● **AIM OF THE TASK**:
From the first line of the data through the line containing "return fuse(g, 0.0092, 1, 0.5, disp=(0.002, 30))", return each line exactly.

● **DATASET EXCERPT**:
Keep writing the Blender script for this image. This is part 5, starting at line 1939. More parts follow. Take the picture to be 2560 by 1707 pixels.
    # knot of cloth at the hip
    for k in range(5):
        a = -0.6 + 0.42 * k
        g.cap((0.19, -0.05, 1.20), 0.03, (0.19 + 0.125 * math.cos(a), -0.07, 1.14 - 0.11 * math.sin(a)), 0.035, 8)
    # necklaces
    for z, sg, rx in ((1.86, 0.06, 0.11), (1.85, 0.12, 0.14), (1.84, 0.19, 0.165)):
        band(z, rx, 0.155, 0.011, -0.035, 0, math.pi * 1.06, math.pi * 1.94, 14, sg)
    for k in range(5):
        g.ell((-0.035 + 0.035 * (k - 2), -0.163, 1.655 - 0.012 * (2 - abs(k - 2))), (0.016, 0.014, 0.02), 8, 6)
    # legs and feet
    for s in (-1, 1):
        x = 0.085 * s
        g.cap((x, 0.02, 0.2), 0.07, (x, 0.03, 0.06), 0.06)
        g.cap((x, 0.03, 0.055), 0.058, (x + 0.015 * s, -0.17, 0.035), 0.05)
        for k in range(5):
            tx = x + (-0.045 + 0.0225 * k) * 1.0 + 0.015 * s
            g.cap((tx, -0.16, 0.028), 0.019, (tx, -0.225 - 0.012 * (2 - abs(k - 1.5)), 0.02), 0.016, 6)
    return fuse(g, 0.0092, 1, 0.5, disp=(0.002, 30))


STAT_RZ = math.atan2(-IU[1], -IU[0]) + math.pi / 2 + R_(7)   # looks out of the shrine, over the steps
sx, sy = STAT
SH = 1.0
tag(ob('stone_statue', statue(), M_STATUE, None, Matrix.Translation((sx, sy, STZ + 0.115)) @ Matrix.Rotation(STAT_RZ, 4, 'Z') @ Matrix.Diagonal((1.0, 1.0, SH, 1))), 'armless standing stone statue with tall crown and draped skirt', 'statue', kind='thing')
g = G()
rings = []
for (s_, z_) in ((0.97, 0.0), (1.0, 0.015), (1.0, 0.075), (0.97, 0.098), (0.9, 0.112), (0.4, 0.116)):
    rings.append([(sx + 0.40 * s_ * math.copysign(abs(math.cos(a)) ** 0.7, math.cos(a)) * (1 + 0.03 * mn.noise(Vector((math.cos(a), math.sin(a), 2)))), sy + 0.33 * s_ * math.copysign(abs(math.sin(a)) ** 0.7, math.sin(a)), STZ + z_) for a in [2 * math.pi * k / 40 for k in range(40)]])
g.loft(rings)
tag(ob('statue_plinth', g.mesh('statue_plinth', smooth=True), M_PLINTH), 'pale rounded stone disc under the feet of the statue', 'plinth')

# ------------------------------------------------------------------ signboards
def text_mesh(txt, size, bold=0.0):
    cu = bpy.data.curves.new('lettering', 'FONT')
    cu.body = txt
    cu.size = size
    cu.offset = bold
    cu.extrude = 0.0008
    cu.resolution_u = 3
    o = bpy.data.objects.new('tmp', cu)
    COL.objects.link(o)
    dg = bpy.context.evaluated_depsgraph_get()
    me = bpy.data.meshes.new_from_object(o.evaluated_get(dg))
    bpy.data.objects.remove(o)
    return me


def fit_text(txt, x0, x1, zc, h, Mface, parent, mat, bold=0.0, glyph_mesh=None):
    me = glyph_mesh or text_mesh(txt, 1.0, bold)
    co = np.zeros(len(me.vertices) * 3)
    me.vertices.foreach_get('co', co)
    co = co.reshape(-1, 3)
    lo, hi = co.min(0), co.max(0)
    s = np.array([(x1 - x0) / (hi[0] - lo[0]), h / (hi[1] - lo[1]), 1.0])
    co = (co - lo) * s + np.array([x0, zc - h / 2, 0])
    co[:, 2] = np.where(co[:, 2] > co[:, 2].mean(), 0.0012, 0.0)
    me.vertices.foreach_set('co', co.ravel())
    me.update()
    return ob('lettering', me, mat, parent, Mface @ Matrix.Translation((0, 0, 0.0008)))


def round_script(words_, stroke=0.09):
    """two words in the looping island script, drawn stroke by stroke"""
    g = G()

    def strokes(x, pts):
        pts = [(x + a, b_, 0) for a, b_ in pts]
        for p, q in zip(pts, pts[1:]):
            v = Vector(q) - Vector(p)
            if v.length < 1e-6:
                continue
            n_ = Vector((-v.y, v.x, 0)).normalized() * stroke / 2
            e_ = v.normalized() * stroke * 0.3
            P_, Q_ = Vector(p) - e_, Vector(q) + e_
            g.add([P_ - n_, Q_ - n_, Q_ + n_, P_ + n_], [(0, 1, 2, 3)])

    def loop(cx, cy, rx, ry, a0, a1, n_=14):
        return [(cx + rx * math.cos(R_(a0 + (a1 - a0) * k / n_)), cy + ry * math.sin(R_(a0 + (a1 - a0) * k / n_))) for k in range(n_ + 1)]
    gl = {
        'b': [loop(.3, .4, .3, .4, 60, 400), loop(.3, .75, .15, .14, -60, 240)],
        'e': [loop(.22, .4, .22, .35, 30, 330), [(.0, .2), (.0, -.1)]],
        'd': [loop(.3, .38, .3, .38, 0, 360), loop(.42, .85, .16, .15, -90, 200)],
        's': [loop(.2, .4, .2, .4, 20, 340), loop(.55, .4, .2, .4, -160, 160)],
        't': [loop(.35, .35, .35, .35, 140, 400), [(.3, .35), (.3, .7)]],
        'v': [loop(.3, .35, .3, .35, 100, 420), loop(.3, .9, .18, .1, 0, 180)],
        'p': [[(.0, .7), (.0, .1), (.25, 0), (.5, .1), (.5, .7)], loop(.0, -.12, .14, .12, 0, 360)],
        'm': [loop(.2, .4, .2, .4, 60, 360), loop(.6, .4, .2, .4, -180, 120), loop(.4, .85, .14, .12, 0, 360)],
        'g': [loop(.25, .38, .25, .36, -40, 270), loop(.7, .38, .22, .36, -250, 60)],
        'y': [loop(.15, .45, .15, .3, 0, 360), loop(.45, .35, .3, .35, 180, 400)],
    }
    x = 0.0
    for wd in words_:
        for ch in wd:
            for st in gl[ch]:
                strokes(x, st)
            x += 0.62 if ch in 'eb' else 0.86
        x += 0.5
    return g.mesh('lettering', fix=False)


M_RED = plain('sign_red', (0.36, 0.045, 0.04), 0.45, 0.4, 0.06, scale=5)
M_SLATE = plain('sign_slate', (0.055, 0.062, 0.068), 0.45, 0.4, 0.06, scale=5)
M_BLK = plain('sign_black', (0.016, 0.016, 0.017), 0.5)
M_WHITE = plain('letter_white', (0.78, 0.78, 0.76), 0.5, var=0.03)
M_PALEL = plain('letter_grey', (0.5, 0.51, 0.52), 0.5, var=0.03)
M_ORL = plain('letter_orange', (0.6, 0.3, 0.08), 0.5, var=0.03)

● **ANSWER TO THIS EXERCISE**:
Keep writing the Blender script for this image. This is part 5, starting at line 1939. More parts follow. Take the picture to be 2560 by 1707 pixels.
    # knot of cloth at the hip
    for k in range(5):
        a = -0.6 + 0.42 * k
        g.cap((0.19, -0.05, 1.20), 0.03, (0.19 + 0.125 * math.cos(a), -0.07, 1.14 - 0.11 * math.sin(a)), 0.035, 8)
    # necklaces
    for z, sg, rx in ((1.86, 0.06, 0.11), (1.85, 0.12, 0.14), (1.84, 0.19, 0.165)):
        band(z, rx, 0.155, 0.011, -0.035, 0, math.pi * 1.06, math.pi * 1.94, 14, sg)
    for k in range(5):
        g.ell((-0.035 + 0.035 * (k - 2), -0.163, 1.655 - 0.012 * (2 - abs(k - 2))), (0.016, 0.014, 0.02), 8, 6)
    # legs and feet
    for s in (-1, 1):
        x = 0.085 * s
        g.cap((x, 0.02, 0.2), 0.07, (x, 0.03, 0.06), 0.06)
        g.cap((x, 0.03, 0.055), 0.058, (x + 0.015 * s, -0.17, 0.035), 0.05)
        for k in range(5):
            tx = x + (-0.045 + 0.0225 * k) * 1.0 + 0.015 * s
            g.cap((tx, -0.16, 0.028), 0.019, (tx, -0.225 - 0.012 * (2 - abs(k - 1.5)), 0.02), 0.016, 6)
    return fuse(g, 0.0092, 1, 0.5, disp=(0.002, 30))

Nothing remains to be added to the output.